On a soft field takeoff, you’re supposed to get the wheels off the ground and then accelerate in ground affect before climbing. That’s just naturally what would happen, so I hear, in an old 60hp machine from the 50s, but the Cheetah’s 150 horsepower means that it’s actually difficult to do that: by the time you’re off the ground, it’s also still gaining speed even while climbing and wanting to climb (successfully) out of ground effect, so you have to push forward on the stick and intentionally fly above the runway to demonstrate that you know the procedure, even though it’s not actually necessary or natural in that airplane. Seems a bit backward to me.

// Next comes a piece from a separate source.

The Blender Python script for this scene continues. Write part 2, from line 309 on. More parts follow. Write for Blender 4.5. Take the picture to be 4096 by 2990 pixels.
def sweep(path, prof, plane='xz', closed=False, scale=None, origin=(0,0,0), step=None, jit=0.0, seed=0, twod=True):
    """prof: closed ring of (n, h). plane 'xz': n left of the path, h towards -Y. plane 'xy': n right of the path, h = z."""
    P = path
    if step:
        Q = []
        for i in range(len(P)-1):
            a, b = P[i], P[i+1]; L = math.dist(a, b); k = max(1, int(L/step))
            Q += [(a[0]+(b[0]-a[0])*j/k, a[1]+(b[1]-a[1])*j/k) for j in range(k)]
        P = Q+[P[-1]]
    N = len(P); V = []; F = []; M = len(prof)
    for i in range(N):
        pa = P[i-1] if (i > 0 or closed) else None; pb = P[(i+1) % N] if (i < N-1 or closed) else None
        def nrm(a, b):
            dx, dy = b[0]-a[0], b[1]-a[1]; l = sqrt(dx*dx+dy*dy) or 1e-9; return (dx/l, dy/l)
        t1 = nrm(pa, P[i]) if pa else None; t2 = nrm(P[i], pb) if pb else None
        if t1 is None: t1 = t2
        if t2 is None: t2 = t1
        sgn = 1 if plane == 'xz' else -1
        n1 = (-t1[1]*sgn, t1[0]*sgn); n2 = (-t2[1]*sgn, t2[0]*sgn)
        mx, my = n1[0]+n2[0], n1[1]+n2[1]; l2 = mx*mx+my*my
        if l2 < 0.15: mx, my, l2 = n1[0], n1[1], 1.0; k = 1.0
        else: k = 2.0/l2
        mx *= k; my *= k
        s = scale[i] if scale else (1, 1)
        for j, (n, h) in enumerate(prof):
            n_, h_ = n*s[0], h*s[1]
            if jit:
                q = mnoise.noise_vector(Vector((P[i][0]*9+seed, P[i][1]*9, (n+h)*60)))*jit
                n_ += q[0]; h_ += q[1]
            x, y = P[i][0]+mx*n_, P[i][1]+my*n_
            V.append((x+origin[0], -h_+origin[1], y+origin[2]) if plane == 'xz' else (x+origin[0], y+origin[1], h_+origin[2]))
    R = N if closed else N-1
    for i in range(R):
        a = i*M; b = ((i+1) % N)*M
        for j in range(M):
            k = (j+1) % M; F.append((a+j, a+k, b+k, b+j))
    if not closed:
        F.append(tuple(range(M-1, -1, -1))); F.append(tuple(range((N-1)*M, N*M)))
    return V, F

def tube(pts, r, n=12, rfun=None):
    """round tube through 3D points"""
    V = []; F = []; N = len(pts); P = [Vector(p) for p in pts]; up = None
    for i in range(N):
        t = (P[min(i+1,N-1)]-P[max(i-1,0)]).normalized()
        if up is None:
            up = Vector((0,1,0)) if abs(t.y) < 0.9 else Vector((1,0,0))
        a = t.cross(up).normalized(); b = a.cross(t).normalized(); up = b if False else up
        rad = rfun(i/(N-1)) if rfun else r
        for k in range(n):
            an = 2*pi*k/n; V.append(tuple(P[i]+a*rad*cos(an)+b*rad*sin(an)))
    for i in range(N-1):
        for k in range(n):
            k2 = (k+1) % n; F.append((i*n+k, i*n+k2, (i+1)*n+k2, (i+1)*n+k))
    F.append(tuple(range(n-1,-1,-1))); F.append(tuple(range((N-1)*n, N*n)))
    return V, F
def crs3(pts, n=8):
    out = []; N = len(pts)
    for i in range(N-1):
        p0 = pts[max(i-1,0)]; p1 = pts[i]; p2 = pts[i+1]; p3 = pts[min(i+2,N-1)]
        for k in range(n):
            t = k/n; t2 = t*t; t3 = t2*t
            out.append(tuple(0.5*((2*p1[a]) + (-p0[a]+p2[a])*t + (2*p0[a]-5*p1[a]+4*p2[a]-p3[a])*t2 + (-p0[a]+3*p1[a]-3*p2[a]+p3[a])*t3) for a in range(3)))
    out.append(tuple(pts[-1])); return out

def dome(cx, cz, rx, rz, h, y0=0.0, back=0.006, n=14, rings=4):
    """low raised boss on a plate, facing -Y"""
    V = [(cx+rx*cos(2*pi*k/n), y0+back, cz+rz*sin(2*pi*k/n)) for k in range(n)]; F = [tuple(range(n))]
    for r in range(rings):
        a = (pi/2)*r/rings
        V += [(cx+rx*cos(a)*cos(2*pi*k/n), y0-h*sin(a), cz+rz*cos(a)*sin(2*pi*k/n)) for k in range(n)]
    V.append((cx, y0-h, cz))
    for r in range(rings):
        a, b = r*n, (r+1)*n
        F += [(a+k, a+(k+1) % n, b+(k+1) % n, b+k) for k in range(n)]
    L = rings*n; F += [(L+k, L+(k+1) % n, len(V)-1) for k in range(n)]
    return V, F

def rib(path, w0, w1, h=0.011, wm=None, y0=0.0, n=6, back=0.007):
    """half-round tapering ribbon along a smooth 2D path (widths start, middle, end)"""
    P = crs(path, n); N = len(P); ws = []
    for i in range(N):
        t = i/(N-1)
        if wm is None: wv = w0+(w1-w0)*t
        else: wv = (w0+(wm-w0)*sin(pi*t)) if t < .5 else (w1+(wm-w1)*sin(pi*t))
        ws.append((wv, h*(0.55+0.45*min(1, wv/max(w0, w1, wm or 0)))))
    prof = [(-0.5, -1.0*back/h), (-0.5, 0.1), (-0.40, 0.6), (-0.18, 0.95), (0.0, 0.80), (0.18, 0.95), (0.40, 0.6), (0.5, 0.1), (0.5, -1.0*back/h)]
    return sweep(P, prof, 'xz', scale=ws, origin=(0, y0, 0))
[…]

The wind was straight down the runway for most of today’s practice, until the very end when it was swirling so that it was straight down the runway on the far end and a direct crosswind down where the sock is (and where we were operating). It was gusting so that the stall horn kept blaring at us off and on during the short field takeoff, and as with accelerated stalls, the correct nose attitude in short field takeoff is much higher than I was expecting, and took a little getting used to. I only reached the correct attitude one time; I kept letting the nose lower to shut that horn up the other times. John explained that the attitude was correct and the horn was going off because of the gusts. I flew most of my short-fields a little nose-low because of that, to keep the horn from going off so and keep a little better margin in those gusts, and if John disagreed with me when I explained that, he didn’t argue.

My scorecard:

* One decent soft field takeoff for three attempts. The other two, I didn’t keep the plane in ground effect very well; on a cold day like today that Cheetah just wants to climb.
* Maybe one decent soft field landing for three attempts. I wasn’t very happy with any of them really.
* Two decent short field takeoffs for three attempts. Short field takeoff didn’t seem very challenging, you just have to get comfortable getting that nose attitude high.
* One decent short field landing for three attempts, but only just. The other two, I was too high or too fast and blew past the first taxi turnoff. I’m not sure that third one would have passed the checkride either, but it was maybe in the ballpark.

None of them were particularly great. I’ve got some practice to do. Encouragingly, my better attempts were my last attempt in all three cases, so that argues that some practice may bring quick improvements, rather than that they were random.

I mentioned before that I think things are about to accelerate. Weather permitting, next week I’ll do my first night flight and my first landing at another airport, and the week after that we have scheduled to do both my dual cross-country and my solo cross-country. If none of that gets canceled, then it’s a lot of practice and a lot of hours in a short period of time. Now that I can fly solo, I can fly and get some practice time in even if John can’t, as long as the weather is OK, and cross-countries build up hours fast. Things are moving.

One final note: while we were doing all that work, I noticed that somebody had parked a Cirrus over at the FBO, so had to go over and ogle it before I left the field. Haters will hate, but that is a nice airplane.